A White House commission’s sweeping request for the personal and public data of the nation’s 200 million voters set off an avalanche of opposition by state leaders in both parties on Friday, as officials from California to Mississippi called the move an overreach and more than 20 states declared they would not comply.

It was an inauspicious start for the panel, which was created after President Trump claimed last winter that millions of illegal votes had robbed him of a popular-vote victory over Hillary Clinton.

The vice chairman and day-to-day leader of the Presidential Advisory Commission on Voter Integrity, Kris Kobach, had asked election officials in a letter to turn over the data “if publicly available,” apparently to aid a nationwide search for evidence of election irregularities. Besides election information like voters’ names and party affiliations, the commission sought personal information including birth dates, felony conviction records, voting histories for the past decade and the last four digits of all voters’ Social Security numbers.

Mr.

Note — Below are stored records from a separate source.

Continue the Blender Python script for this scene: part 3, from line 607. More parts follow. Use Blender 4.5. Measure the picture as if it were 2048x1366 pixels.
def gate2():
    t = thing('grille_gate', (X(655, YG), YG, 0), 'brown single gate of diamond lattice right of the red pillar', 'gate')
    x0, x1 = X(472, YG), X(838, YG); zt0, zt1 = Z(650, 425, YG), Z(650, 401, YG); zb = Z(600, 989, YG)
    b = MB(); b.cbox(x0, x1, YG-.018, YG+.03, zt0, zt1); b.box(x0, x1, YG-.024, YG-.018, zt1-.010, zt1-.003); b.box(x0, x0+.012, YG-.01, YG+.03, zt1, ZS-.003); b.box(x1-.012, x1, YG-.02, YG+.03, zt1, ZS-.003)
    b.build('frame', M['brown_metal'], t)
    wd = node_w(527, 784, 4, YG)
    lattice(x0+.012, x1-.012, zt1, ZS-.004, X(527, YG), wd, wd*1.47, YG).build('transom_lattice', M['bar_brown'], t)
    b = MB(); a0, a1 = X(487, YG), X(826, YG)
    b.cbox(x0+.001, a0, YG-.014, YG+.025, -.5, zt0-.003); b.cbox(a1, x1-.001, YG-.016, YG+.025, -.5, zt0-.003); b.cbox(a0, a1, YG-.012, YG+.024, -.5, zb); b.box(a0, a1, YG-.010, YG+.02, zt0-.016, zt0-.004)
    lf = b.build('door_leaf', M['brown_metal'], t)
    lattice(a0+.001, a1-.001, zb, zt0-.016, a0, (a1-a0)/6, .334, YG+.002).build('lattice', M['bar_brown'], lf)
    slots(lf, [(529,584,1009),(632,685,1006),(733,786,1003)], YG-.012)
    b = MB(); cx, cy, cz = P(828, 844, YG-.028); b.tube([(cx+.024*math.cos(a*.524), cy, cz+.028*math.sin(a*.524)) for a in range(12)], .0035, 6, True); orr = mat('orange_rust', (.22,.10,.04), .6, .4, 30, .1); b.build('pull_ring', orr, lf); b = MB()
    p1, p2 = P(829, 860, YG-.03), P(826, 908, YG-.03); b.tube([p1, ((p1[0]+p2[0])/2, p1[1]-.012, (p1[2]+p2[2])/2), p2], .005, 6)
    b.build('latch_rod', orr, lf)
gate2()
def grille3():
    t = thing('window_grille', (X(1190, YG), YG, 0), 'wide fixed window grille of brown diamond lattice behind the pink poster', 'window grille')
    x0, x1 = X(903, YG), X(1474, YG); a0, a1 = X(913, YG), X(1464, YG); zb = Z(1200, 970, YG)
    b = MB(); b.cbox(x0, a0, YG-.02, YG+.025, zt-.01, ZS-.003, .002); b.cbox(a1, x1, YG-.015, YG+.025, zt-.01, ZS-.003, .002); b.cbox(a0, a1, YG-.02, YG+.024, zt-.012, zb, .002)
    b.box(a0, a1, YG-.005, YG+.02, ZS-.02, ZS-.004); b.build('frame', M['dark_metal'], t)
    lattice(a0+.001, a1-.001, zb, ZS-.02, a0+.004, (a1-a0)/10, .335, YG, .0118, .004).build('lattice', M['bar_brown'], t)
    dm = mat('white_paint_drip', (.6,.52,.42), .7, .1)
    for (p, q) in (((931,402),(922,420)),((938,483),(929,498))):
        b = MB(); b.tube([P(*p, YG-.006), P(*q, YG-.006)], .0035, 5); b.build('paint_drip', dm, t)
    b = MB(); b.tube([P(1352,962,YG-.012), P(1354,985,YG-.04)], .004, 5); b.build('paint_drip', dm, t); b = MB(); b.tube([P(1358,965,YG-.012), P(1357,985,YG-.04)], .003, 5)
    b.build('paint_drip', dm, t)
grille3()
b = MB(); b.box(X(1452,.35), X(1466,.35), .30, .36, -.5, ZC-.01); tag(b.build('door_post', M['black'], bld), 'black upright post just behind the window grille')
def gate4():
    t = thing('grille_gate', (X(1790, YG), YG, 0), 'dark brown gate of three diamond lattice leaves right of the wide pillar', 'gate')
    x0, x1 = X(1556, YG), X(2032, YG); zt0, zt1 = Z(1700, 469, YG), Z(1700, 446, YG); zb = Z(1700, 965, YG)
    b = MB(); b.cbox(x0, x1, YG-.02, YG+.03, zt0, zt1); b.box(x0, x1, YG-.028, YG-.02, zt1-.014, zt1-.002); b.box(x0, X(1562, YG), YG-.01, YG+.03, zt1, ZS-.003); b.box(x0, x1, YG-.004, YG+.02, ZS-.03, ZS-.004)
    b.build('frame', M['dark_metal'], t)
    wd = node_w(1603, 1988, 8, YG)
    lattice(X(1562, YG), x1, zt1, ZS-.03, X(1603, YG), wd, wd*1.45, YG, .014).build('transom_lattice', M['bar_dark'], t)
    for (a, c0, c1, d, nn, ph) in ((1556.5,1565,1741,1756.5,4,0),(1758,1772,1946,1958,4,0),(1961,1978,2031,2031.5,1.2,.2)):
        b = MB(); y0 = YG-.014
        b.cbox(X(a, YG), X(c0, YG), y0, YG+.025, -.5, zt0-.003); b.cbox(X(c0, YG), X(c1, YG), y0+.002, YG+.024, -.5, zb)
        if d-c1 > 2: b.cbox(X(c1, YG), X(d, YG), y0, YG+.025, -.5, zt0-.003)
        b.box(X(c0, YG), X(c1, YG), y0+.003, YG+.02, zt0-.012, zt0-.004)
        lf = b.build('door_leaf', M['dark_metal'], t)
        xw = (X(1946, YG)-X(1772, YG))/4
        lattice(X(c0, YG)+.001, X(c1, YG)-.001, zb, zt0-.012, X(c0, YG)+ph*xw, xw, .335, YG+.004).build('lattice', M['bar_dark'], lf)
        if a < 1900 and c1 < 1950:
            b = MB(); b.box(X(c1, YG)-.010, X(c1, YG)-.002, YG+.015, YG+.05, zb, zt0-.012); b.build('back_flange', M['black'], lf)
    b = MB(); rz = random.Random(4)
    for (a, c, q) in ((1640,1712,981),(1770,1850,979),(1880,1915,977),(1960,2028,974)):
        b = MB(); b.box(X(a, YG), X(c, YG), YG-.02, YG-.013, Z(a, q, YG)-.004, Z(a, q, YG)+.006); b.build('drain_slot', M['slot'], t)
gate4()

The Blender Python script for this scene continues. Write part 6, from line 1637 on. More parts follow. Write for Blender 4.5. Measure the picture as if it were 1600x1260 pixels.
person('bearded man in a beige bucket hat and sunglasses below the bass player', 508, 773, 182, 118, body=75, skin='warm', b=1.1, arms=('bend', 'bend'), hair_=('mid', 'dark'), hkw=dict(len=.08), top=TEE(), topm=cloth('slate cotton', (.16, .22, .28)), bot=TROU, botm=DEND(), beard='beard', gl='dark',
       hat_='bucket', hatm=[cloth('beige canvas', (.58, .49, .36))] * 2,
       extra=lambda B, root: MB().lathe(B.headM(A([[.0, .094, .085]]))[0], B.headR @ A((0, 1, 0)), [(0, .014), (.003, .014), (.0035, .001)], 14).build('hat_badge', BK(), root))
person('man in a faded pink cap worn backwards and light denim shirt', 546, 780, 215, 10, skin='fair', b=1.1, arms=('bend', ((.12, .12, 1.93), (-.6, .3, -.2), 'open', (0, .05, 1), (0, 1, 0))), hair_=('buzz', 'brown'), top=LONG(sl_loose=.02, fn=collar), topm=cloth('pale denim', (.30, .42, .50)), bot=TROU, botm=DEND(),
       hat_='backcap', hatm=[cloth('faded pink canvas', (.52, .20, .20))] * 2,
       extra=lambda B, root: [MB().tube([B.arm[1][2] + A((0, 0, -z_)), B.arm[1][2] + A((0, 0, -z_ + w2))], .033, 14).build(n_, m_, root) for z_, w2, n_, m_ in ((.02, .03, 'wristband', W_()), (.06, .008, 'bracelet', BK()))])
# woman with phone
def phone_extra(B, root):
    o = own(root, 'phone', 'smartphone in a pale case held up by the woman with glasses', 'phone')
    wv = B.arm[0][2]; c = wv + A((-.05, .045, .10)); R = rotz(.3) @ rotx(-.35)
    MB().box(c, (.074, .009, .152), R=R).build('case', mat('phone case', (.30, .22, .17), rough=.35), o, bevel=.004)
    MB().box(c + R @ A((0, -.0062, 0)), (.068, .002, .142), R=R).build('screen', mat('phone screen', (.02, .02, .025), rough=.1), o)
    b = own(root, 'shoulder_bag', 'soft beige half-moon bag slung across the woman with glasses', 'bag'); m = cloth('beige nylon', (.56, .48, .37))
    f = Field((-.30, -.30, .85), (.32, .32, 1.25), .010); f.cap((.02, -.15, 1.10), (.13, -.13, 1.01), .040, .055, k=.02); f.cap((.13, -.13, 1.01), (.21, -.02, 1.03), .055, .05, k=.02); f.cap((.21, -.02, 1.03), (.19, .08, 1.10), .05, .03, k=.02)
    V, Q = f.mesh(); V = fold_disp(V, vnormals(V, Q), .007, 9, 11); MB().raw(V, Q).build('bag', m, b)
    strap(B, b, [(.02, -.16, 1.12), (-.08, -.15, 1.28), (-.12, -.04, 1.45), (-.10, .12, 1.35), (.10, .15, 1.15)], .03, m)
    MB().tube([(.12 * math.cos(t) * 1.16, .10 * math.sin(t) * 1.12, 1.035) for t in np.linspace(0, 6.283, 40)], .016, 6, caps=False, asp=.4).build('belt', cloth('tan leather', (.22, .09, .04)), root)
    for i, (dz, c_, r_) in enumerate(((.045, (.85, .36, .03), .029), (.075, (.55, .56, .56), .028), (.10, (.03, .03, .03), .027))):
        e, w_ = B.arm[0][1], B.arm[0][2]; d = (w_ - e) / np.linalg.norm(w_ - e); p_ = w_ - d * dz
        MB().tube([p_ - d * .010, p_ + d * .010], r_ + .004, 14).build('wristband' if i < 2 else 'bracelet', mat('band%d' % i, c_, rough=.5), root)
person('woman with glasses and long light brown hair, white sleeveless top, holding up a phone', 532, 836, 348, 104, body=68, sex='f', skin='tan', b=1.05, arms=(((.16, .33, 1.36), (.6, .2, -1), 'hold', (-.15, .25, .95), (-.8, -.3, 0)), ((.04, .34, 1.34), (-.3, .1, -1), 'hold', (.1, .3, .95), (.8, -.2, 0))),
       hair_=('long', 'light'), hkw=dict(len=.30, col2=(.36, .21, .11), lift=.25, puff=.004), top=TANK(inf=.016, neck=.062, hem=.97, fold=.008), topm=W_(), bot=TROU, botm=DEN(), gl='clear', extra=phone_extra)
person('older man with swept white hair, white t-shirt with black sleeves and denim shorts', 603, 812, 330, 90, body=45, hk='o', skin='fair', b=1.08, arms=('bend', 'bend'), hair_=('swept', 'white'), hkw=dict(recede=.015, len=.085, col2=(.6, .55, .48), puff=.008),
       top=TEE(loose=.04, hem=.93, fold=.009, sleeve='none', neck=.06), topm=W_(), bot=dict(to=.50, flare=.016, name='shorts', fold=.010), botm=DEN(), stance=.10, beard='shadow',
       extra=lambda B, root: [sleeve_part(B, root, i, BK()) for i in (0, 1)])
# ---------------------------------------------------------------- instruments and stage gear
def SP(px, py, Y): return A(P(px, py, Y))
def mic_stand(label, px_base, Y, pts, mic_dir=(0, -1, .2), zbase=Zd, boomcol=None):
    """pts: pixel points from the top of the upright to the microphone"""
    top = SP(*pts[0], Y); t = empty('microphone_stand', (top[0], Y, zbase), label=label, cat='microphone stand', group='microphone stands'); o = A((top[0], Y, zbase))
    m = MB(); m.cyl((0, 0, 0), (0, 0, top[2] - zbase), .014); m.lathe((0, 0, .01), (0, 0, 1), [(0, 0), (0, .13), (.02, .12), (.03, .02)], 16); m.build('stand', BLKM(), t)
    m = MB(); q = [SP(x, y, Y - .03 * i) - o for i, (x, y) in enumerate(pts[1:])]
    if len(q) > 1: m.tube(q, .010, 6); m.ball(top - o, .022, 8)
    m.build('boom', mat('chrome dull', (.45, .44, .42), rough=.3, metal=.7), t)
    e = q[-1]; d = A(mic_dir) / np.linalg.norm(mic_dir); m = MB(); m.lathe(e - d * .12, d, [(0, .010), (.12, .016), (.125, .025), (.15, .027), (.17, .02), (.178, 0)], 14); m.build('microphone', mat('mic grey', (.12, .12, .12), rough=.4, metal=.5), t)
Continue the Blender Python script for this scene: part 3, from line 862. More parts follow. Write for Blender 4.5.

Kobach, the secretary of state in Kansas, has said he wants to match voter information with other data, like federal records of foreign residents and undocumented immigrants, to spotlight people who cast illegal ballots. He asserts that such fraud is widespread in Kansas and elsewhere, although he has found scant evidence of it so far.

But a growing number of state election officials have indicated — sometimes politely, sometimes brusquely — that they will not or cannot comply. Among them, ironically, were Mr. Kobach himself and a second member of the commission, Secretary of State Connie Lawson of Indiana, both of whom disclosed on Friday that privacy laws prevented them from furnishing some personal voter data.

By Friday, an informal tally by voting-rights advocates indicated that election officials in at least 22 states had partly or completely rejected the commission’s request.